El Profe tuvo rango de celebridad en ese fútbol noventoso resonante. Surfeaba la ola con un perfil alto que le trajo algunos dolores de cabeza ante la homogeneidad irreal que falsamente pintan los vestuarios. Pero de repente el camino encontró un golpe de nocaut. La marca que lleva de por vida. Indeleble y a la vista. En la piel que recubre su corazón hay un nombre al revés: “NAUJ C. M.”. Juan escrito al revés para que siempre “pueda leerlo cuando miro al espejo”. Juan Cruz tenía cuatro años en 1998 cuando fue hallado sin vida en la pileta de un vecino del country. “Daniel Passarella me dijo una vez que es un palo que vas a tener siempre adentro del trasero y que en algunos momentos se va a acomodar y no te va a doler y en otros momentos te va a hacer llorar. Dicho y hecho, es así”.
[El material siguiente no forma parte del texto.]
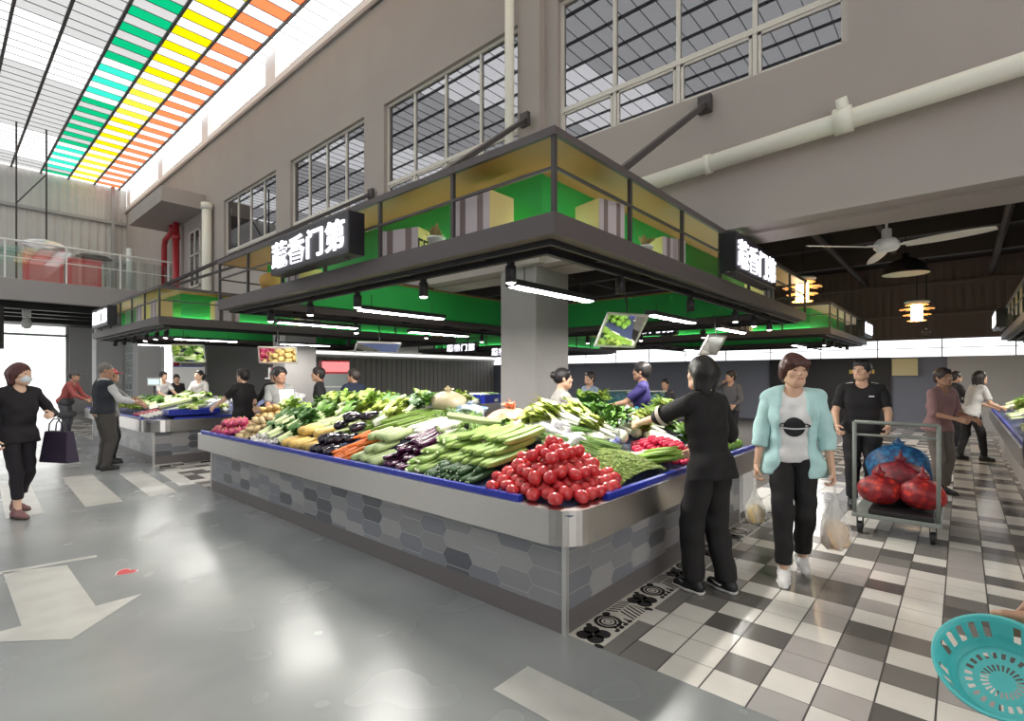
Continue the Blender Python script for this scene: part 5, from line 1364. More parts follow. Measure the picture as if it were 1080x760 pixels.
def bunch(kind, seed):
    """a tied bunch lying along +X (roots at -X); two material slots: stalk, leaf"""
    r_ = random.Random(seed); b = MB()
    if kind == 'leafy':
        for k in range(26):
            y = r_.uniform(-.05,.05); z = r_.uniform(.0,.06); b.cur = 0
            b.tube([(-.15,y*.5,z*.5+.008),(-.02,y*.8,z+.012)], [.008,.006], 5); b.cur = 1
            leaf(b, (-.03,y*.8,z+.01), (1,y*5+r_.uniform(-.4,.4),r_.uniform(-.1,.5)), r_.uniform(.13,.21), r_.uniform(.03,.048), .2, r_.uniform(.2,1.0), 4, .010, r_)
    elif kind == 'chive':
        for k in range(34):
            y = r_.uniform(-.04,.04); z = r_.uniform(.005,.05); b.cur = 0 if k % 5 == 0 else 1
            b.tube([(-.22,y*.6,z*.7+.005),(-.05,y,z),(.10,y*1.3+r_.uniform(-.02,.02),z+r_.uniform(-.005,.02)),(.24,y*1.8+r_.uniform(-.04,.04),max(.004,z*.7+r_.uniform(-.01,.015)))], [.0035,.0045,.004,.002], 4)
    elif kind == 'scallion':
        for k in range(13):
            y = r_.uniform(-.035,.035); z = r_.uniform(.008,.045); b.cur = 0
            b.tube([(-.30,y*.8,z),(-.10,y*.9,z)], [.010,.009], 6); b.cur = 1
            b.tube([(-.10,y*.9,z),(.12,y*1.2,z+.006),(.32,y*2+r_.uniform(-.03,.03),max(.006,z-.01))], [.009,.009,.004], 6)
    elif kind == 'bean':
        for k in range(46):
            y = r_.uniform(-.055,.055); z = r_.uniform(.004,.06); b.cur = k % 2
            w_ = r_.uniform(-.025,.025)
            b.tube([(-.20+r_.uniform(-.02,.02),y,z),(-.06,y+w_,z+.004),(.08,y-w_,z+.004),(.20,y+w_,max(.004,z-.004))], [.002,.004,.004,.002], 4)
    elif kind == 'celery':
        for k in range(12):
            y = r_.uniform(-.045,.045); z = r_.uniform(.01,.06); b.cur = 0
            b.tube([(-.26,y*.7,z*.8+.01),(.0,y,z),(.16,y*1.4,z+.01)], [.014,.011,.008], 6); b.cur = 1
            for q in range(4): leaf(b, (.14,y*1.4,z+.01), (1,r_.uniform(-.9,.9),r_.uniform(-.1,.6)), r_.uniform(.06,.11), .028, .2, .8, 3, .008, r_)
    elif kind == 'lettuce':
        for k in range(30):
            a = r_.uniform(-1.3,1.3); e = r_.uniform(-.1,1.0); b.cur = 0 if k % 4 == 0 else 1
            leaf(b, (-.09,r_.uniform(-.02,.02),.045+r_.uniform(-.02,.02)), (math.cos(a)*math.cos(e), math.sin(a)*math.cos(e)*.8, math.sin(e)), r_.uniform(.12,.19), r_.uniform(.04,.055), .25, r_.uniform(.6,1.5), 5, .016, r_)
        b.cur = 0; b.tube([(-.14,0,.04),(-.07,0,.045)], [.022,.028], 8)
    elif kind == 'kale':
        for k in range(46):
            a = r_.uniform(0,6.28); e = r_.uniform(.05,1.4); rr = r_.uniform(.0,.05); b.cur = k % 2
            leaf(b, (rr*math.cos(a), rr*math.sin(a), .03+.03*math.sin(e)), (math.cos(a)*math.cos(e), math.sin(a)*math.cos(e), math.sin(e)), r_.uniform(.05,.10), r_.uniform(.018,.03), .2, r_.uniform(.4,1.4), 3, .010, r_)
    return b
G = {}
def tpl(name, *parts):
    """parts: (object name, mesh); the first is the thing's own mesh, the others its parts"""
    G[name] = parts
m_ = mat
V = dict(
 tomato=m_('tomato_red', (.56,.022,.032), .25, noise=.25, nscale=7, coat=.3, col2=(.62,.05,.05)),
 luffa=m_('luffa_green', (.30,.42,.10), .5, noise=.3, nscale=16, col2=(.20,.33,.07)),
 cuke=m_('cucumber_dark', (.035,.10,.03), .45, noise=.3, nscale=24, bump=.4, bscale=70),
 zuc=m_('zucchini_green', (.20,.34,.07), .4, noise=.3, nscale=20, col2=(.33,.45,.14)),
 egg=m_('eggplant_purple', (.075,.012,.055), .22, coat=.4, noise=.3, nscale=10), eggblk=m_('eggplant_black', (.014,.008,.018), .18, coat=.5),
 cap=m_('eggplant_cap', (.16,.22,.07), .6),
 gourd=m_('pale_gourd', (.42,.52,.24), .45, noise=.2, nscale=14), carrot=m_('carrot_orange', (.80,.20,.03), .5, noise=.2, nscale=24),
 potato=m_('potato_yellow', (.62,.43,.16), .75, noise=.25, nscale=18, bump=.2, bscale=40), squash=m_('yellow_squash', (.74,.50,.14), .5, noise=.25, nscale=10),
 onion=m_('red_onion', (.48,.05,.13), .35, noise=.3, nscale=9), radish=m_('cherry_radish', (.60,.02,.07), .35, noise=.15, nscale=20),
 daikon=m_('daikon_white', (.80,.79,.70), .5, noise=.06, nscale=12), garlic=m_('garlic_white', (.80,.77,.72), .6, noise=.12, nscale=30),
 ginger=m_('ginger_tan', (.66,.50,.27), .8, noise=.25, nscale=24), stalk=m_('pale_stalk', (.66,.74,.42), .5), stalkw=m_('white_stalk', (.80,.82,.70), .45),
 lg=m_('leaf_bright', (.28,.46,.07), .5, noise=.35, nscale=22), lg2=m_('leaf_yellow_green', (.48,.58,.12), .5, noise=.3, nscale=22), ld=m_('leaf_dark', (.07,.19,.035), .5, noise=.35, nscale=22), lm=m_('leaf_mid', (.15,.32,.05), .5, noise=.35, nscale=22),
 pod=m_('pea_pod', (.36,.46,.12), .5, noise=.3, nscale=40), pod2=m_('pea_pod_dark', (.20,.30,.07), .5), bean=m_('bean_green', (.22,.36,.08), .5), bean2=m_('bean_dark', (.12,.22,.05), .5),
 cabw=m_('cabbage_pale', (.70,.76,.48), .5, noise=.2, nscale=9), pep=m_('pepper_green', (.20,.38,.05), .25, coat=.3), crate=m_blue,
)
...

Estuvo dos años sumergido en la oscuridad del dolor. “Estaba en la casa del Country, bajaba, iba al auto, del auto al Country. No miraba TV, no comía, dormía solo. No me importaba nada, y tenía dos hijos todavía...”. Hasta que escuchó un consejo, buscó ayuda terapéutica y se cobijó en el amor de sus otros hijos. Volvió al ruedo. Para el 2006 otra vez estaba en el candelero como uno de los comentaristas estrella de la cadena Fox Sports en el Mundial de Alemania. Pero la vida le dio el segundo cachetazo del que ya casi no se levanta: se despistó con su auto y se estrelló contra una columna de alumbrado público en Villa Elisa. “Estuve muerto literalmente, me revivieron. Pasé tres años en un instituto de rehabilitación motor y otros tres años en un gimnasio para recuperar algo de masa muscular. Venía de hacer el Mundial con Fernando Niembro y de buenas a primeras desaparecí”, explica.
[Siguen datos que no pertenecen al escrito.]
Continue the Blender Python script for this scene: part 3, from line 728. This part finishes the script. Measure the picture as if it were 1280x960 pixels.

Estos hechos sí lo hicieron creer en algo: “Yo tuve la suerte de transformar todo esto en energía positiva. Yo creo mucho en la energía, en los ciclos de energía”. Y otra vez hilvana su relato con el fútbol: “Ponele, cuando uno ve energía negativa en el vestuario... Creo que a River le hayan llegado tantas incorporaciones lo perjudicó tanto para que el DT tome decisiones como en el clima del vestuario. Cuando tenés un clima armónico, maravilloso, incorporás como mucho a uno o a dos, pero tienen que ser muy buenos. Porque cuando se crea esa duda, ese clima de invencibilidad, de unión de camaradería, se puede romper. ¡Y vos lo único que hiciste fue traer a aun jugador”. El fútbol aparece como un rayo y otra vez los ojos se le inyectan de pasión.
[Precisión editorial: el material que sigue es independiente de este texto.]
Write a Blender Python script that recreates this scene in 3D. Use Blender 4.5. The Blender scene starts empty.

“¿Qué cosas hice mal? Tuve un perfil muy alto. Ahora me limitaré a hablar de fútbol en conferencia de prensa dos veces por semana y punto. Después seré igual que siempre. Cuando vos aparecés de otra manera, sin seguir los cánones normales, lo primero que dicen es ‘este es un sanatero’, ‘qué quiere inventar’, ‘en el fútbol está todo inventado’, lo sufrí eh. Después el otro te empieza a aceptar, pero para eso ya te comiste 400 cachetazos”, expresa con cierta autocrítica.
Ahora está allí, sentado en una silla plástica en su living entre un libro de Pep Guardiola que lo aburrió a la mitad, unas pizarras deportivas, un cuadro de Colón que le regalaron y sus tres “mastines” como le dice a esos tres amigables perros negros que van desde el tamaño mediano al gigante pero sonríen a puro lengüetazo ante una caricia desconocida. Podría irse a la gigantesca casa en el country, pero prefiere alquilarla. Esa vivienda humilde alejada del ruido citadino tal vez se acomode más con la historia de lucha familiar que cimentó su viejo, el obrero socialista del frigorífico Swfit de Beriso. “Era mi ídolo, como lo son mis hijos”, lo define a la distancia.
Lamenta que su hija mayor se vaya a probar suerte a España porque la va a extrañar, pero entre el tenis semanal, el cuidado de sus mascotas y los partidos de su hijo menor consume el tiempo a la espera de un llamado laboral que lo saque del letargo. “Me gusta ir a ver a jugar a mi hijo, cuando veo a Simón... ¡Qué bien entiende el juego! Toca de primera cuando tiene que tocar, le pega de punta cuando debe. Le digo ‘¡lo tuyo es toda la cancha!’”. Y así deja que el tiempo se consuma como se consume ese segundo cigarro al que sí le dará alguna que otra pitada. Pero al fin y al cabo, la única bocanada que le interesa es la del aire fresco del verde césped que da vida, como alguna vez Julio le dijo a Diego.